Between mid-June and the first days of July, Russia and Ukraine intensified their respective deep-strike campaigns, hitting energy, logistics and industrial infrastructure in each other's capitals with increasing frequency.
Russia carried out a series of large-scale combined attacks against Kyiv, alternating ISKANDER-M/KN-23 ballistic missiles — used in growing numbers — with ZIRCON hypersonic cruise missiles, Kh-101s and KALIBRs, alongside swarms of GERAN-2/3 drones and GERBERA decoys.
The most significant trend is the progressive decline in Ukraine's air defense intercept rate, which has fallen with each successive attack to its lowest levels in recent weeks. At least 3 factors account for this deterioration: a shortage of PATRIOT PAC-3 interceptors, Russia's increasing reliance on ballistic missiles, and the possible destruction of early warning radars — though no confirmed evidence of the latter exists — which has compressed reaction times. As a source in Kyiv confirmed to this publication, air raid alerts now sound only after the first missiles have already struck. Compounding these factors is the dependence of ballistic tracking and cueing on Western satellite data and systems.
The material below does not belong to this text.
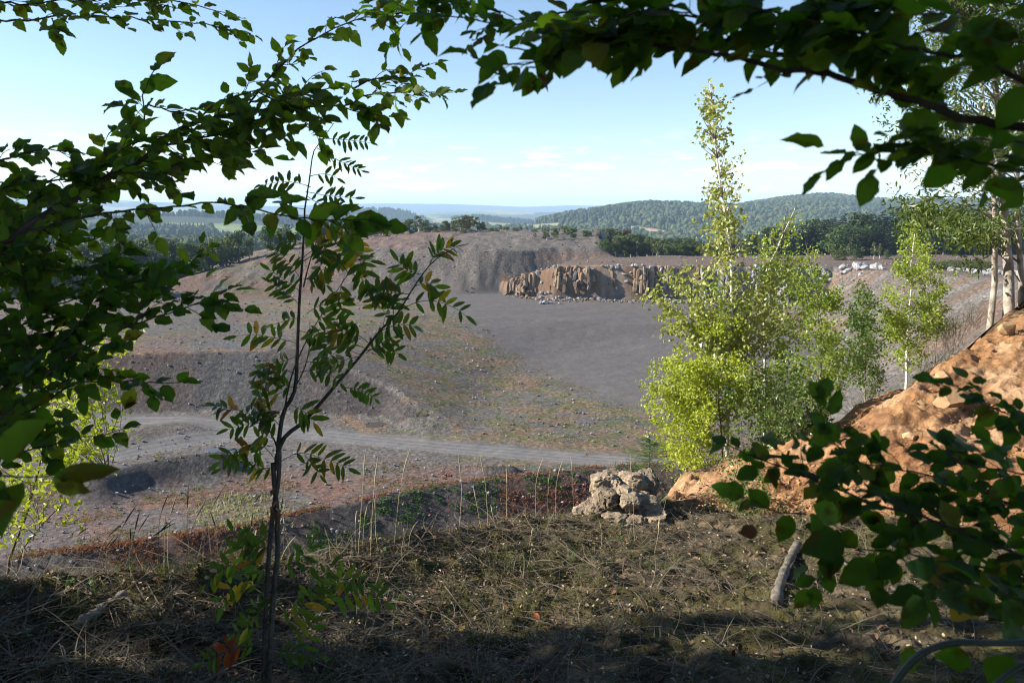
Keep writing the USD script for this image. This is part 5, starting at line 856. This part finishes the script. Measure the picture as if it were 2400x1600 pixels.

On the other side, Ukraine has launched some of the largest long-range drone strikes of the war — with individual operations involving up to several hundred UAVs — targeting refineries, oil and gas infrastructure, and strategically significant industrial sites in the Moscow area and across other Russian oblasts. Confirmed targets include the Kapotnya refinery owned by Gazprom Neft, the Dubna space communications center, and nodes of the gas transmission network.
The escalation has been both in intensity and frequency. Some operations — including the Ukrainian strike timed to coincide with the NATO summit in Ankara — carried more political and demonstrative weight than immediate military value. In an attritional conflict with limited frontline movement, both sides are placing growing reliance on infrastructure strikes to erode the adversary's military and economic capacity.